4.       There was a time when meta description influenced your ranking.  I am not aware to what extent it used to.  But nowadays, most search engines including Googles don’t use meta description tag as ranking signals.  Therefore, keyword stuffing in this available space will be an exercise in futility.

HOW TO WRITE A UNIQUE META DESCRIPTION

Till now, what I have asked you to do will make good description but not unique.  But to enjoy an edge over your SERP competitors sharing the same result page as yours, you have to be unique. Yoast too thinks that your description should stand out in the competition from the result page.  This is evident in the  screenshot below. 

What then makes your meta description unique.  The uniqueness lies in the way you write.

  • Webmasters should try to elicit a response with a call to action approach.  Hubspot supports using verbs like “Learn”, “Discover” or “Grab”.  Yoast prefers invitations like Learn more, Get it now, Try for free.
  • Neil Patel in his epic post “18 -tools-for-better-content-creation-improve-your-writing-with-less-effort” has emphasised on using the following power words in title headlines.  If these power words (power phrases) can be used in the meta description, they will obviously cause readers to click-through the links in the SERP.
  • Or you can also exploit some of the emotional word powers which Neil prefers.  You may differ with me on the premise that Neil has actually advised webmasters to use in headlines. But what is the harm if these words can lend a little bit of charm to the descriptions as they do to the headlines.  Now, what to use, where, when and how to use, totally depends on the sort of context you pertain to.
  • The team of Yoast prefers using rich snippets if your site pertains to products for tech-savvy, manufacturing products etc.
  • You should use active voice in your text.  This will make your snippet unique.
  • In the available space, emphasise on the benefits of the product you are endorsing.
  • A business entity can include its phone number in the  description.
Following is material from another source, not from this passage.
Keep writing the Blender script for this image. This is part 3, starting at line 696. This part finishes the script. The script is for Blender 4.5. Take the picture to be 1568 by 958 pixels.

I know it is not always easy to include each and every characteristic in the allotted space for meta description.  You have to master the art of writing one.  It is not easy but not impossible either.  The mantra is that you may utilise certain points while ignoring others.  After all, there may be a unique description but there is nothing called a perfect one.

SHOULD EVERY PAGE HAVE A UNIQUE META DESCRIPTION?

Now, I am coming to the question – should every page have a unique meta description.?

Opinions vary from person to person.  Let us see what Matt Cutts has to say in this regard.

I reproduce what Matt Cuts says on having a unique description on every page.

Matt Cuts is of the opinion that it depends on the webmaster to have one or otherwise.  But in any case, he or she shouldn’t have a duplicate one.

He further continues that it is probably not worth one’s time to come up with a unique meta description for each single page.  More so, if the page doesn’t matter.  However, if it is a Home page or page which has some commercial value, then one should put up a meta description.  And not let search engines generate a sloppy one.

Also, he believes no snippet can be a perfect one.  But rather than repeatedly going for a meta description, again and again, it is better to have unique descriptions for pages which really matter. Or leave it to Google to generate one for you instead of having a duplicate version in many pages.

FINAL THOUGHT

Webmasters sometimes take meta description too seriously.  They even go to the extent they expect their hired web developers to write this description.  It is true that meta description is important as it ensures healthy click-through rate.   But it is not that you should have a unique meta description for every page.  We can decide on what we ourselves can do and what should be left to Googles.